### Material
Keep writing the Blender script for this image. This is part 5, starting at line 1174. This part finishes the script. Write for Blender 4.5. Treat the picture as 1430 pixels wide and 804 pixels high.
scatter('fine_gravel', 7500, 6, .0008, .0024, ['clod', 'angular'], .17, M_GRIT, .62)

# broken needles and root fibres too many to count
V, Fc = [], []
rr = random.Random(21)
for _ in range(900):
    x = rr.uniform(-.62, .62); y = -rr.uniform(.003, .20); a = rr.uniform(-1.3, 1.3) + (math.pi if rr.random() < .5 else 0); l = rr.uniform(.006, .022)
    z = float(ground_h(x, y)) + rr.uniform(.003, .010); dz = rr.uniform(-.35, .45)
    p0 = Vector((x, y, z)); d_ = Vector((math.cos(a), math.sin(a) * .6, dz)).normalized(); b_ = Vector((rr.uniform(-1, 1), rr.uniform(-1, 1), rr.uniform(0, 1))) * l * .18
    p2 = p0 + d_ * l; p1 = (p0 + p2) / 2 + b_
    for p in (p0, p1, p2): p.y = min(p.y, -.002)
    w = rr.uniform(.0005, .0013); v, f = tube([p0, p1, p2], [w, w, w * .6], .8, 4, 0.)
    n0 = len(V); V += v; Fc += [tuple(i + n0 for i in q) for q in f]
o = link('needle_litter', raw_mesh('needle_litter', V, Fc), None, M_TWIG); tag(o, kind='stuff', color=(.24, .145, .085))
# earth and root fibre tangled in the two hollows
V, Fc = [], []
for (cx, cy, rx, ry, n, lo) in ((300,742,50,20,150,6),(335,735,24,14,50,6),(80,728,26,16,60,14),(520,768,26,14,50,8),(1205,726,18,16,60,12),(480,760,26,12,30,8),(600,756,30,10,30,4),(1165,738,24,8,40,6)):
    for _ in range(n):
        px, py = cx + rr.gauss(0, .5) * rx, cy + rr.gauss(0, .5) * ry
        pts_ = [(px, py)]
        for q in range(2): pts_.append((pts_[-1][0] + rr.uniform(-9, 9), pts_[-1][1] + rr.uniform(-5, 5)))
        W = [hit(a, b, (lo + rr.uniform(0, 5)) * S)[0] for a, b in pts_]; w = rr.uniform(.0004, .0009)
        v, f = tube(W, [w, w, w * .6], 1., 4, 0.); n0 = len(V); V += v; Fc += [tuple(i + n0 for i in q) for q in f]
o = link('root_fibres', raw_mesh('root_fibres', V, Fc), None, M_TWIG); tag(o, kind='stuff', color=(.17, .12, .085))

### What you need to do
Starting at the first line of the listing, retype every line up to and including the one with "['clod', 'angular'], .17, M_GRIT, .62)".

### Solution
Keep writing the Blender script for this image. This is part 5, starting at line 1174. This part finishes the script. Write for Blender 4.5. Treat the picture as 1430 pixels wide and 804 pixels high.
scatter('fine_gravel', 7500, 6, .0008, .0024, ['clod', 'angular'], .17, M_GRIT, .62)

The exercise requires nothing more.